Monday, February 8, 2010

I've started rereading Dickens's Our Mutual Friend (which is wonderful) because, as I was rereading Hardy's Far from the Madding Crowd (also wonderful), I was struck by two sets of character resemblances: D's Bella Wilfer and H's Bathsheba Everdene (both of them adorable, charming, difficult, obnoxious, capricious, clever, and ignorant) and D's Bradley Headstone and H's Farmer Boldwood (both of them repressed, passionate, obsessive, manipulative, and doomed). Originally I'd been intending to write about Hardy's depiction of the countryside and its people and not to write about Dickens at all, but I can see that, once again, my books are starting to slap me around.

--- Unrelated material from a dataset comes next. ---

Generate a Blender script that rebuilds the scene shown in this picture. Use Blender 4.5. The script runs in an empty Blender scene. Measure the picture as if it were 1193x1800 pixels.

In the meantime, last week I ordered the only bio of Elizabeth Barrett Browning I could get my hands on--Rosalie Mander's slim Mrs. Browning: The Story of Elizabeth Barrett. Now I've started reading it, and thus far it is very annoying, mostly because as soon as the author says something interesting she drops the subject, leaving me to complain, "Hey, wait a minute! I want to know more about that!" For example, this is the opening paragraph of the biography:

Hope End, the house in sight of the Malvern Hills where Elizabeth was brought up, was in complete contrast to the character of her father who had had it built. Edward Barrett Moulton-Barrett was an austere man with puritanical standards, while Hope End looked like a "Kubla Khan" pleasure dome. It had minarets in concrete, turrets in cast iron, and a vast glass dome over the central hall where there was an organ, rich furnishings and stained glass in the windows.

And that's the last we hear about the contrast between stiff, proper Mr. Barrett and his crazy house. What could be more aggravating?

Moreover, the author is prone to both peculiar generalizations and prissy diction:

That Elizabeth with her intelligence and independence of mind should have submitted for so long to the doctrine of paternal omnipotence is surprising to a later generation, but it must be remembered that she was very fond of Papa and that she had the innocence often found in intellectuals.

So far I'm only up to page 10; and as you can see, I'm already maddened.

4 comments:

Sarah McQuaid said...
This comment has been removed by the author.
Sarah McQuaid said...

Sarah McQuaid said...
I'm maddened too! If you do eventually find out more about Mr Barrett and his Kubla Khan dome, please let us know.

charlotte gordon said...

I really like when you tell us what you don't like. It helps me have the courage to write more about what interests me even though I am so worried about slowing the story down. Maybe that biographer got overwhelmed. But I have to say I am thrilled that she is a drag. Published in 2002, you said?
Also, I love shoe horned. This is true of Brooks, as well.

Dawn Potter said...

Published in 1980. Time for you to write a new one, Charlotte. Elizabeth needs you.